Parents Should Learn Common Core Math Like a Kindergartner
Credit: Virojt Changyencham - Getty Images

If you have a kid in school, you’ve probably noticed that their math homework looks different than yours did an undisclosed number of years ago. And you may have moaned about it—“What’s with all the crazy steps? These equations took me seconds to answer in Mrs. Winkleman’s fourth-grade class!” Hey, I’m not here to debate the value of the current instruction approach known Common Core (though from all that I’ve read and heard from math educators, it’s largely a huge step in the right direction). But I can help you come to terms with the change.

In response to Nick Douglas’ piece “Do Math in Your Head With These Mental Math Tricks,” some readers noted that Common Core helps kids make such connections intuitively by using number sense. If you’re like me, a person who learned math mostly through rote memorization, you might be a little confused about what that means. In that case, a good place to start is at the beginning. Commenter noodlesintheface had a smart suggestion for parents: Go through the Khan Academy’s arithmetic program, starting with the pre-K or kindergarten courses.

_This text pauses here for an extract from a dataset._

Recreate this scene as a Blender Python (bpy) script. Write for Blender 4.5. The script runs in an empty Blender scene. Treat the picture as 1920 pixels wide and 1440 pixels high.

Noodlesintheface, who has no affiliation with Khan Academy, did just that, and tells us through email that the free online curriculum was “surprisingly fun and engaging” and “helped ingrain a lot of the mathematical concepts that I couldn’t fully explain in K-12 but could still apply the rules and get the right answer.” For example, the parent writes that the curriculum “focuses on place value in a way that I didn’t learn back in the ‘80s, such as ‘What number is the same as 1 ten + 18 ones?’” (Yep, it’s 28.) “Ten frames”—a visual showing 10 as a bundle of ten ones—was also a new concept for noodlesintheface, along with visualizing addition and subtraction along a number line.

A sample question:

Lifehacker Image
Credit: Khan Academy

Noodlesintheface went through the entire K-12 math curriculum, but just doing the pre-K or kindergarten course will give you a general grasp of the philosophy behind Common Core math. I tried it and my first thought was, “Huh, this does make a lot of sense.” It’s certainly a better alternative than spending the next 12 years railing against Common Core on Facebook, as I’ve seen many moms and dads do during homework time. While tackling the math problems, you might even find yourself eager to learn more, or at the very least, less afraid.

Noodlesintheface tells us there’s been an unexpected benefit of letting their daughter watch the whole process: “I can model good behavior of overcoming math difficulties with perseverance.”